Kansas City has tried to address privacy concerns in a few ways. In April 2015, the City Council passed a resolution that laid out a number of basic data privacy principles, including a promise to consider public well-being before collecting, using and disclosing personal information.

Kansas City contractually owns all the data collected by Cisco, Sensity and Smart City Media, such as the most popular time of day for accessing a certain kiosk in a certain location. The companies can’t sell or use the data without permission. The kiosks will be able to use the interactions between users and devices to sell advertising. That’s how they’ll raise revenue.

Sprint owns the Wi-Fi data, and will follow the usual industry practice of having users click yes on a user agreement.

The city is choosing to collect less data than it could, Garman said. Her office will receive only bulk data, although cameras in the kiosks and lights will record video footage. The city will only request that footage in an emergency, such as a terrorist attack. Because it won’t have the footage, it won’t have to release it in response to a public information request.

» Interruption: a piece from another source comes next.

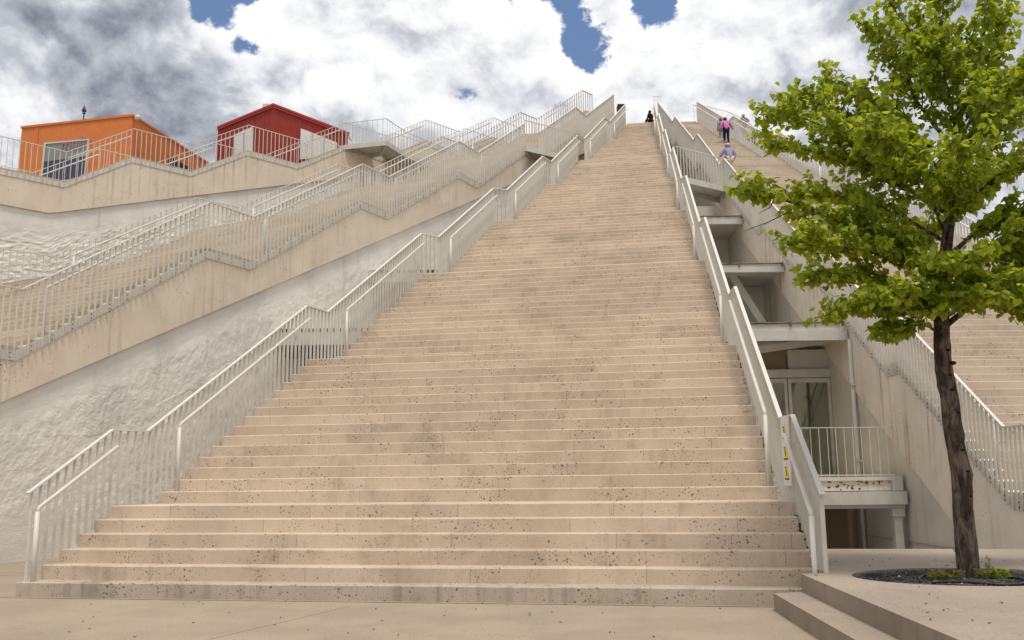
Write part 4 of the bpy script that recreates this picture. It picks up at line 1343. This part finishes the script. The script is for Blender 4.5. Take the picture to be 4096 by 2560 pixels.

Garman said that some potential uses of the light sensors will require users to opt in — for example, to get a text message alert when their car is parked in the streetcar’s path.

Although Kansas City’s innovation office holds periodic events to educate the public about its projects, Mittman thinks the city should do more. “The average Kansas Citian likely doesn’t know how they’re being tracked,” he said.

Chances are, the average Kansas Citian is already being tracked by private companies. Think of how Google saves everyone’s search history, or how retailers can now use video cameras to track customers through the store or use Bluetooth beacons to send customers promotions.

“This is the future, and as a city government we need to be responsive to our citizens’ expectations,” Bennett said. “And as we move toward the 22nd century we need to be a data-driven organization, we need to be connected.”